Four dogs. Twelve people. One story. I won’t spoil the plot twists and tail chasings. The film doesn’t pretend to be Sidney Lumet’s epic Dog Day Afternoon, starring Al Pacino in one of his most gripping, plaintive performances. Nonetheless it’s a cool cure for the summertime blues. You will laugh. Maybe even out loud. Just what the veterinarian ordered. Go dogs! Go!!!

Dog Days is rated PG for some language and suggestive content, playing at AMC Hoffman 22 and area theaters this week.

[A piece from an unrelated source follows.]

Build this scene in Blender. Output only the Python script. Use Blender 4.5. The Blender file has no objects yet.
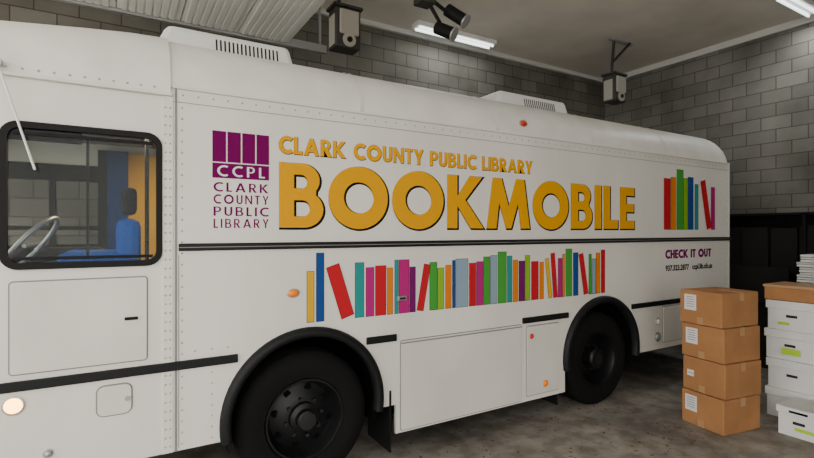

For home and on-the-road entertainment during the dog days of summer, 2018 has offered some fine canine flick picks. Show Dogs, released in May, stars veteran character actors Stanley

Tucci and Alan Cummings. Max, the macho Rottweiler police dog, is assigned to an undercover operation as a show dog at a national competition in order to infiltrate a criminal situation, avert disaster and save the day. Best in Show meets Miss Congenially. Rated PG.

Isle of Dogs is one of the best pictures of the year. Wes Anderson’s anime homage to man’s best friend — kicking it in an urgent, eco-apocalyptic, wake-up howl-at-the-moon nod toward the climate change controversy. Rated PG-13 for mature themes and somewhat graphic animated violence. Look for it cleaning up come awards season.

Opening August 17, visually stunning in IMAX is Alpha, telling the story of a young man coming of age in the last Ice Age, injured in the wild, estranged from his family and tribe, who is befriended by a lone wolf pup abandoned by his pack. Their struggle to survive begins the multi-millennium partnership between man and his wolf descendent the dog, becoming best friends forever. Rated PG-13 for intense imperiled scenes of man and wolf against nature.

For mature audiences only there is always revisiting the masterpiece Dog Day Afternoon. Pacino rocks the screen in the Oscar-nominated performance from 1975 about the real-life bank robber John Wojtowicz. If you have never seen it you are in the doghouse. Attica! Attica!!!!